**The task**
Gather every line that includes the word "picture", please.
***** Information shown *****
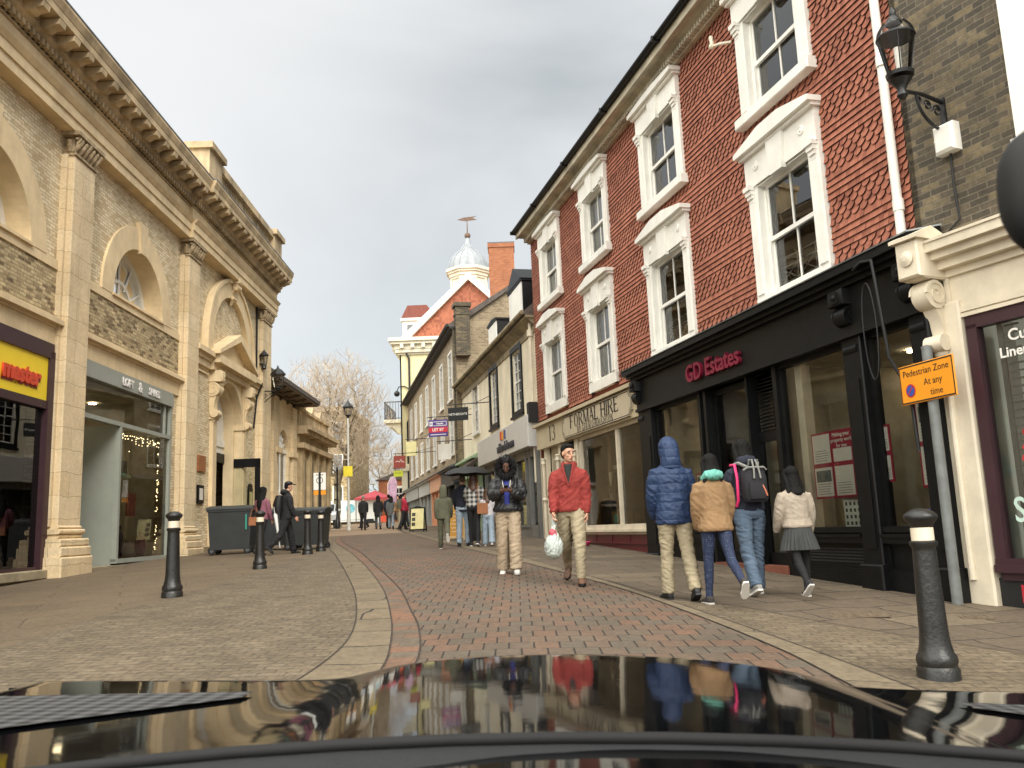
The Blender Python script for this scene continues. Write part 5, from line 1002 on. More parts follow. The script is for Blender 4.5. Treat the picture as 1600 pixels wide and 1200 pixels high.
q = MB(); q.box(27.0, 29.8, -.62, -.55, 4.1, 6.5); q.box(27.0, 29.8, -.62, -.5, 4.35, 4.6); BL(q, 'white_tympanum', WHITE, dc)
q = MB(); q.box(27.0, 28.4, -.55, -.48, .4, 4.12); q.box(28.4, 29.8, -.55, -.5, 3.8, 4.12)
BL(q, 'door', BLACK, dc); q = MB(); q.box(27.0, 29.8, -2.5, -2.4, .4, 4.2); BL(q, 'dark_hall', ROOM, dc)
# open glazed leaf standing out from the jamb
q = MB(); q.box(29.76, 29.82, -.5, .72, 3.65, 3.95); q.box(29.76, 29.82, .54, .72, .5, 3.95); q.box(29.76, 29.82, -.5, -.36, .5, 3.95); q.box(29.76, 29.82, -.5, .72, .5, .75); lf = BL(q, 'open_door', BLACK, dc)
q = MB(); q.add([(29.79, -.36, .75), (29.79, .54, .75), (29.79, .54, 3.65), (29.79, -.36, 3.65)], [(0, 1, 2, 3)]); BL(q, 'door_glass', PANEB, lf)
q = MB(); q.box(27.3, 27.7, -.47, -.46, 1.75, 2.1); BL(q, 'notice', M('notice_buff', lin((190, 180, 150)), .7, .3, 20), dc)
# door-bay trimmings, all fixed plates
q = MB(); q.bbox(25.55, 26.2, .0, .05, 3.25, 3.75, .01); BL(q, 'brown_plaque', M('plaque_brown', lin((150, 96, 54)), .5, .15)); q = MB(); q.bbox(25.55, 26.05, 0, .06, 2.3, 2.85, .01); nb = BL(q, 'notice_board', BLACK); q = MB(); q.box(25.65, 25.95, .06, .065, 2.4, 2.75); BL(q, 'paper', PAP, nb)
q = MB(); q.box(30.75, 31.25, 0, .06, 1.6, 2.9); q.archring(31.0, 0, .25, 2.9, 0, .06); hb = BL(q, 'arched_board', BLACK); q = MB(); q.box(30.82, 31.18, .06, .065, 1.68, 2.85); BL(q, 'cream_list', M('list_cream', lin((200, 190, 140)), .7, .2, 20), hb)
q = MB(); q.tube([(31.6, .05, 9.9), (31.6, .05, 7.0), (31.5, .3, 6.9), (31.5, .1, 6.4), (31.3, .05, 5.2)], .035, 6); BL(q, 'cable', BLACKM)
# plinth
q = MB(); q.box(24.8, 26.9, -.02, .1, .1, 1.0); q.box(29.9, 31.75, -.02, .1, .1, 1.0); q.box(6, 33, -.5, .02, 0, .35); BL(q, 'plinth', M('plinth_stone', lin((150, 134, 104)), .9, .35, 2, .3, 16))
# shopfronts in the two nearer bays
q = MB()
q.box(18.3, 23.4, -.15, .06, 5.22, 5.27); q.box(18.3, 23.4, -.1, .08, 4.88, 5.22)
q.box(18.3, 23.4, -.1, .04, 3.98, 4.08); q.box(18.3, 18.38, -.1, .04, .8, 4.9); q.box(20.2, 20.3, -.1, .04, .8, 4.0); q.box(23.28, 23.4, -.1, .04, .7, 4.9); q.box(20.2, 23.4, -.1, .06, .76, .86); q.box(22.95, 23.0, -.1, .02, 4.08, 4.88)
ls = BL(q, 'grey_shopfront', GREYP)
q = MB(); q.box(18.3, 23.4, -.14, .05, 5.23, 5.265); BL(q, 'white_strip', M('strip_white', lin((220, 214, 214)), .5), ls)
SILV = M('white_metal_letters', lin((236, 232, 226)), .35, .04)
text('LOFT', .26, SILV, ls, (-20.4, .10, 5.05), 'lettering', .01, bold=.012); text('&', .36, SILV, ls, (-21.12, .10, 5.05), 'lettering', .008, bold=.006); text('SPIRES', .26, SILV, ls, (-22.0, .10, 5.05), 'lettering', .008, bold=.006)
q = MB(); q.add([(20.3, -.04, .86), (23.28, -.04, .86), (23.28, -.04, 3.98), (20.3, -.04, 3.98)], [(3, 2, 1, 0)]); BL(q, 'shop_window', PANEB, ls, recalc=False); q = MB(); q.add([(18.38, -.04, 4.08), (23.28, -.04, 4.08), (23.28, -.04, 4.88), (18.38, -.04, 4.88)], [(3, 2, 1, 0)]); BL(q, 'transom_window', PANEB, ls, recalc=False)
q = MB(); q.box(20.22, 20.28, -1.7, -.1, .7, 4.0); q.box(18.3, 20.25, -1.75, -1.7, .6, 4.0); BL(q, 'porch_panel', GREYP, ls)
q = MB(); q.box(18.2, 23.5, -4, -3.9, .5, 5.2); q.box(18.2, 23.5, -3.9, -.1, .5, .62); q.box(18.2, 23.5, -3.9, -.12, 4.9, 5.0); q.box(23.4, 23.5, -3.9, -.15, .5, 5.2); q.box(18.15, 18.25, -3.9, -.15, .5, 5.2); BL(q, 'shop_interior', M('gift_shop_wall', lin((188, 180, 156)), .9, .3, 1.2), ls)
q = MB(); q.box(18.1, 23.5, -.3, .14, .2, .72); BL(q, 'stone_step', M('step_stone', lin((150, 138, 112)), .85, .25, 3, .2, 20), ls)
q = MB(); q.lathe([(0, 0), (.16, 0), (.16, .03), (0, .03)], (19.6, -1.4, 4.86), 16); BL(q, 'ceiling_lamp', M('lamp_glow', (1, .8, .5), .5, .02, emit=14.0), ls)
q = MB(); rnd = random.Random(9)
for k in range(60): x = 20.6 + rnd.random() * 2.5; z = 3.9 - abs(rnd.gauss(0, .12)); q.ell((x, -.2, z), (.012, .012, .012), 5, 4)
for k in range(45): q.ell((23.1 + rnd.gauss(0, .04), -.2, 1 + rnd.random() * 2.9), (.012, .012, .012), 5, 4)
BL(q, 'fairy_lights', M('fairy_glow', (1, .75, .4), .5, .02, emit=3.0), ls)
for x, y in ((19.2, -2.6), (20.9, -1.4), (22.2, -1.6), (21.4, -2.8)): q = MB(); q.lathe([(0, 0), (.09, 0), (.09, .03), (0, .03)], (x, y, 4.86), 12); BL(q, 'ceiling_lamp', M('lamp_glow'), ls)
q = MB(); [q.box(20.5, 23.2, -3.8, -3.5, z, z + .04) for z in (1.2, 1.8, 2.4, 3.0)]; BL(q, 'wall_shelf', M('shelf_wood', lin((130, 104, 70)), .7, .3), ls)
def ware(s, y, z, w_, h_, c_, label, name, cat):
    q = MB(); q.lathe([(0, 0), (w_ * .7, 0), (w_, h_ * .3), (w_ * .8, h_ * .7), (w_ * .4, h_ * .85), (w_ * .5, h_), (0, h_)], (0, 0, 0), 12); o = q.build(name, M('ware_%s' % label.split()[0], lin(c_), .5), smooth=True); o.location = on_left(s, y, z); return tag(o, label, cat)
q = MB(); q.box(20.35, 23.2, -.9, -.1, .72, .88); BL(q, 'display_shelf', M('shelf_wood', lin((130, 104, 70)), .7, .3), ls)
ware(20.8, -.4, .9, .16, .5, (60, 110, 60), 'green vase on the gift shop display shelf, nearest the porch', 'vase', 'vase'); ware(21.4, -.45, .9, .14, .75, (70, 50, 60), 'plum coloured tall vase in the gift shop window', 'vase', 'vase')
ware(22.0, -.5, .9, .2, .4, (190, 180, 160), 'cream squat pot in the middle of the gift shop window', 'pot', 'pot'); ware(22.6, -.4, .9, .15, .6, (150, 60, 70), 'red jar at the far side of the gift shop window', 'jar', 'jar')
for s_, z_, w_, h_, c_, lb in ((22.4, 2.2, .5, .6, (180, 90, 70), 'orange abstract print hanging in the gift shop'), (21.9, 3.1, .35, .4, (100, 96, 84), 'small dark framed print high in the gift shop window')):
    q = MB(); q.box(-w_ / 2, w_ / 2, -.02, .02, -h_ / 2, h_ / 2); o = q.build('picture', M('print_%d' % c_[0], lin(c_), .6, .5, 12)); o.location = on_left(s_, -.6, z_); o.rotation_euler = (0, 0, mh.rotation_euler[2]); tag(o, lb, 'picture')
rg_ = random.Random(21)
for k in range(26):
    q = MB(); w_, h_ = rg_.uniform(.05, .13), rg_.uniform(.16, .42); c_ = rg_.choice(((176, 70, 70), (90, 130, 90), (200, 190, 170), (70, 80, 110), (190, 150, 90)))
    if k % 2: q.bbox(-w_, w_, -.06, .06, 0, h_, .01)
    else: q.lathe([(0, 0), (w_ * .8, 0), (w_, h_ * .4), (w_ * .5, h_ * .8), (w_ * .6, h_), (0, h_)], (0, 0, 0), 10)
    o = q.build('shop_goods', M('goods_%d' % c_[0], lin(c_), .5)); s_ = 20.6 + (k % 9) * .3; o.location = on_left(s_, -3.62 if k < 18 else -.75, (1.24, 1.84, .9)[k // 9]); tag(o, 'small gift ware lined up on shelves inside the gift shop', 'gift ware', 'gift ware on the shop shelves')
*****
**Written solution**
The Blender Python script for this scene continues. Write part 5, from line 1002 on. More parts follow. The script is for Blender 4.5. Treat the picture as 1600 pixels wide and 1200 pixels high.
    q = MB(); q.box(-w_ / 2, w_ / 2, -.02, .02, -h_ / 2, h_ / 2); o = q.build('picture', M('print_%d' % c_[0], lin(c_), .6, .5, 12)); o.location = on_left(s_, -.6, z_); o.rotation_euler = (0, 0, mh.rotation_euler[2]); tag(o, lb, 'picture')